Understanding RAID


A company’s greatest asset, besides its employees, is its data. Millions and millions of dollars are spent to backup data, replicate data, etc. all in an attempt to protect against data loss. Backups and replication don’t actually protect against losing data, they are ways to recover from a data loss. The only true defense to protect from data loss is to implement a disk solution based on RAID technology.

RAID (redundant array of independent disks) was first defined in a paper published by U.C. Berkley in 1988. The paper defined RAID levels 1, 2, 3, 4 and 5. Today, even more levels have been defined.

RAID Level Zero – RAID Level Zero is not one of the originally defined RAID levels and there is some debate if it should even be considered a RAID level since the disks are not redundant.

RAID Level Zero, a.k.a. disk striping, is where a stripe of data is written equally across a group of disks. If one of these disks should fail, all of the data on the group of disks is lost.

While not a safe way to protect data, it does deliver higher performance compared to an equal number of independent disks. RAID Zero is rarely used alone but is frequently used with other RAID levels to provide faster performance.

RAID Level 1 – This RAID level is where the same data is written (or mirrored) to two disks. If a disk fails, data is read off the mirrored disk. When the failed disk is replaced, the data on the surviving disk is used to recreate the mirrored pair.

All of this happens with no loss of data for the host applications. RAID Level 1 is one of the most commonly used RAID levels and performs very well for reads and writes.

RAID Level 2 – RAID level 2 is not used by any commercial RAID systems on the market and will not be discussed.

RAID Level 3 – RAID Level 3 uses an error correcting code called parity to protect against the loss of a single disk. Data is written in parallel in bytes to the data disks (at least two) while parity is written to a dedicated disk.

The disk spindles are synchronized (each byte of a stripe of data, and that data’s parity, occupies the same area on each disk) which increases throughput by minimizing disk head movement.

When a data disk fails, the data from the dedicated parity disk is used to recreate the data to serve host requests and to rebuild the failed drive when replaced.

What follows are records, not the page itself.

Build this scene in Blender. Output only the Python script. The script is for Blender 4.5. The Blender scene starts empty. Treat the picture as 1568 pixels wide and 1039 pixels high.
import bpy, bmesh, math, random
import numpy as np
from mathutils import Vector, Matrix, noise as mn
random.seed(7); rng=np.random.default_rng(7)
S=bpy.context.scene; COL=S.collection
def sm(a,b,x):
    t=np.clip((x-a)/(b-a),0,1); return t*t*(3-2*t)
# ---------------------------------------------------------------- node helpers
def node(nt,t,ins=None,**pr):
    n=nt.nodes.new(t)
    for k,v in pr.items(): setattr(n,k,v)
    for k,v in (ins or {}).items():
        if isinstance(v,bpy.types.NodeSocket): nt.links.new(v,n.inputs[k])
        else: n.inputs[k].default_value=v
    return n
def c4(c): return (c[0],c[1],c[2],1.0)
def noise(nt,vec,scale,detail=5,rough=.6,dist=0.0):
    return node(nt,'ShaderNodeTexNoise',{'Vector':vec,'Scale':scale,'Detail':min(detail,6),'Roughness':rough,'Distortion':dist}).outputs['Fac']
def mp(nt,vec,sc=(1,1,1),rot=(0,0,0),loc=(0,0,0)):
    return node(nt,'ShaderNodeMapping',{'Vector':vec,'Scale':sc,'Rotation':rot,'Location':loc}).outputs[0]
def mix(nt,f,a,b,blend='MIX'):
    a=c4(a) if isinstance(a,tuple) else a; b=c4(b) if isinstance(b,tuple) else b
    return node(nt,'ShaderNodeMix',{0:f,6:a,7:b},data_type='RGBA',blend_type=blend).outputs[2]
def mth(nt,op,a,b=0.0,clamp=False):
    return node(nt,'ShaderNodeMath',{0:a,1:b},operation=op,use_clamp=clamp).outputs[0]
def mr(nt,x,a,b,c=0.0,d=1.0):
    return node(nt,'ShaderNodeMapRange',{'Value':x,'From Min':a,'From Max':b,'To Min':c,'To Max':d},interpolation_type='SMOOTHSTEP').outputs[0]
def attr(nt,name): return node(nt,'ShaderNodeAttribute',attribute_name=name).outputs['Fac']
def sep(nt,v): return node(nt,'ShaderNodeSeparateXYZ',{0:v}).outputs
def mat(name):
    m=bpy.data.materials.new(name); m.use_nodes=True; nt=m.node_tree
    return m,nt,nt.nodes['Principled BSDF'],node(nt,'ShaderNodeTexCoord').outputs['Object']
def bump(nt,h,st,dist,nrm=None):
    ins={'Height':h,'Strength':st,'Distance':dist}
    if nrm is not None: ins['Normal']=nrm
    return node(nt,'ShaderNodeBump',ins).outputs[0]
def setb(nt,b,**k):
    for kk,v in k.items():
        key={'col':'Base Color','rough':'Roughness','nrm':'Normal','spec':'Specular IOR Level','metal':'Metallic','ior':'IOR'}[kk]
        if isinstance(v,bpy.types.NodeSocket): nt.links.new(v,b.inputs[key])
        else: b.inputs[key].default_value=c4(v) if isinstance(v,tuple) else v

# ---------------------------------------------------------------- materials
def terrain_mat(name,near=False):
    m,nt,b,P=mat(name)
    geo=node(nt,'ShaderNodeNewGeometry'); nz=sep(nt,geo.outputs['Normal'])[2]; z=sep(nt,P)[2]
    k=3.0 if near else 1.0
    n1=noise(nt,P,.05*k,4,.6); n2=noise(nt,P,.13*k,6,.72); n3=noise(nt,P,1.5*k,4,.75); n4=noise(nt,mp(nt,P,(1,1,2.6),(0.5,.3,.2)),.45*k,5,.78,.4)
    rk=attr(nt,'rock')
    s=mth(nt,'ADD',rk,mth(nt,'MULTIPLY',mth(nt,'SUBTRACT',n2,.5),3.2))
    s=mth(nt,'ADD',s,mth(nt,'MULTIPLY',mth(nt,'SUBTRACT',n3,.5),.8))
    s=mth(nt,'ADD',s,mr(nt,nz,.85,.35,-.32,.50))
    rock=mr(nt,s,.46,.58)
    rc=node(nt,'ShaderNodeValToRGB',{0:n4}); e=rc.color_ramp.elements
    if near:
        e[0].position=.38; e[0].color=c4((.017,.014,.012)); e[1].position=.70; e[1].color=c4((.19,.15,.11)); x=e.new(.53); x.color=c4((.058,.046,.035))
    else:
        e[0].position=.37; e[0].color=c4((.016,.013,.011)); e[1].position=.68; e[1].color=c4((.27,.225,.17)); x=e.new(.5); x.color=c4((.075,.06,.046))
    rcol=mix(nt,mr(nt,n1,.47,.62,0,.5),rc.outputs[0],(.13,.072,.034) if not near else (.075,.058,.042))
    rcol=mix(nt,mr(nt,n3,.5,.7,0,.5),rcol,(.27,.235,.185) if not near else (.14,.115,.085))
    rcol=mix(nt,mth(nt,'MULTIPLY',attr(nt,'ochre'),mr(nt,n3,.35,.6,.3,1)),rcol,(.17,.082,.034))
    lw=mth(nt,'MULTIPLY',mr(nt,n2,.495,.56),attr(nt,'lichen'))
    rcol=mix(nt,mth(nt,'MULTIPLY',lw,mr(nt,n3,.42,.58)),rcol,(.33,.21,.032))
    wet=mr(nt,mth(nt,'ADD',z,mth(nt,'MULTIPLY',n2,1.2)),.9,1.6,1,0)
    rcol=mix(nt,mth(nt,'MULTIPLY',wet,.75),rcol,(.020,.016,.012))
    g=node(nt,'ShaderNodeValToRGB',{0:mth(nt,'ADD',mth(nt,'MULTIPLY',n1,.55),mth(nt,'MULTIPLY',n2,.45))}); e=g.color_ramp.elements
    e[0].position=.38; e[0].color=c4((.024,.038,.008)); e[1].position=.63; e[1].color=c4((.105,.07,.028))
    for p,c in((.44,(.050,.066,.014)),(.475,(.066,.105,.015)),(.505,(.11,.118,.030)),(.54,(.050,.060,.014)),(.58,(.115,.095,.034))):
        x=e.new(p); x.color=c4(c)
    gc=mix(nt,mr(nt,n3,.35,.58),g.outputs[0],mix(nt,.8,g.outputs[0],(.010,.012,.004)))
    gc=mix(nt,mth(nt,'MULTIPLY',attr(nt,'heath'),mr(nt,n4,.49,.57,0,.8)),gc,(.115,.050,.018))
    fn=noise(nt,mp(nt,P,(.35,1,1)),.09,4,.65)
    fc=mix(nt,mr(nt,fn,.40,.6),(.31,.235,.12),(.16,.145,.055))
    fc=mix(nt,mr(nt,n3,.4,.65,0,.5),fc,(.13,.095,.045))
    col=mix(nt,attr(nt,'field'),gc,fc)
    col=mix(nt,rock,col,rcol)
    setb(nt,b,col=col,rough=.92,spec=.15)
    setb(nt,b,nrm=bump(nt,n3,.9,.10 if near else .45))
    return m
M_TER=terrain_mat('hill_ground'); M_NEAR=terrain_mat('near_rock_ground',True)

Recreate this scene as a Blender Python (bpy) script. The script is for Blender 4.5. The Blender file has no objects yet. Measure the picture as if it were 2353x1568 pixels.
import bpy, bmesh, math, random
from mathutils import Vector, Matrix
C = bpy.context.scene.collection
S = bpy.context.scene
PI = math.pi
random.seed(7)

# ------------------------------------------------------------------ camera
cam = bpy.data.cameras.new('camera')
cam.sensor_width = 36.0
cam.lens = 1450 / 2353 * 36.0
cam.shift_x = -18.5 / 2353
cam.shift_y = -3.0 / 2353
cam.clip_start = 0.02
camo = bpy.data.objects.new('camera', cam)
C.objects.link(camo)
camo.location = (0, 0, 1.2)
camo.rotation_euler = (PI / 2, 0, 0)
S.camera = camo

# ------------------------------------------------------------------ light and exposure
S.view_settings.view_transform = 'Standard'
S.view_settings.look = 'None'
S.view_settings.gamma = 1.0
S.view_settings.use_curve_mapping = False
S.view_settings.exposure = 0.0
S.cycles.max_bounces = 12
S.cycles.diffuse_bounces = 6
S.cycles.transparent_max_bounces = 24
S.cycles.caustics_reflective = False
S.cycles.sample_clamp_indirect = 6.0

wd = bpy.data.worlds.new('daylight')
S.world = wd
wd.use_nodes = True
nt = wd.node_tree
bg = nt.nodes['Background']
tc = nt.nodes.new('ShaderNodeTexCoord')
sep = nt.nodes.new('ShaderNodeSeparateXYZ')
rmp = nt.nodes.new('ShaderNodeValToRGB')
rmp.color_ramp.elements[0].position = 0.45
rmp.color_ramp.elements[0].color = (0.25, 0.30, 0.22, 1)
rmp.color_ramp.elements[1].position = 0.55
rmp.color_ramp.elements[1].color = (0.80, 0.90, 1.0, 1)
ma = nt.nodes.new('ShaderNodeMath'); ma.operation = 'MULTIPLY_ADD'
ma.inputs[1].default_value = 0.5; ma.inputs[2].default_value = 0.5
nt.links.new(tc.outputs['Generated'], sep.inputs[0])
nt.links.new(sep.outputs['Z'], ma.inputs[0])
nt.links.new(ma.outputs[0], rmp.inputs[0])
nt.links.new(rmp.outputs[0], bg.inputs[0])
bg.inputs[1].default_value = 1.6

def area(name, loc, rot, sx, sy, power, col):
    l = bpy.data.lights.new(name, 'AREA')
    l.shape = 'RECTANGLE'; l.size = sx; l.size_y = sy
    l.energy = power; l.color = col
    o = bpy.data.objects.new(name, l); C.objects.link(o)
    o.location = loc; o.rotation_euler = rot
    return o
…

If the parity disk should fail, the data disks are used to recreate parity and written to the replaced parity disk.

RAID Level 3 is best for large sequential data access (i.e., video streaming). Performance for small, random access of the data is slow since every I/O requires activity on every disk. RAID 3 is rarely used today since better performance and identical protection can be achieved with RAID level 5.

RAID Level 4 – RAID Level 4 is similar to RAID level 3 (striped parity with a dedicated parity disk) except the data is written in blocks, not bytes.

Writing blocks of data increases random access performance, since an I/O may only require access to one disk instead of every disk in the group like with RAID 3. But the dedicated parity disk can be a bottleneck for writes. Recovery for a lost drive works the same as RAID level 3. RAID level 4 is not widely adopted.

RAID Level 5 – RAID Level 5, like RAID levels 3 and 4, uses parity to protect the data from a single disk failure. Unlike levels 3 and 4, the parity is rotated or distributed across all of the drives in the volume.

Read performance is substantially better than for a single disk because there is independent access to each disk. As with levels 3 and 4, write performance can be impacted due to the complexity of parity processing but with parity being striped across all the drives, there is no single disk bottleneck with RAID 5.

RAID Level 5 performance is scalable, as more disks provide more independent access. In the case of a disk failure, data from the lost drive is computed from parity (using an arithmetic function (XOR)) stored on the other drives in the disk group.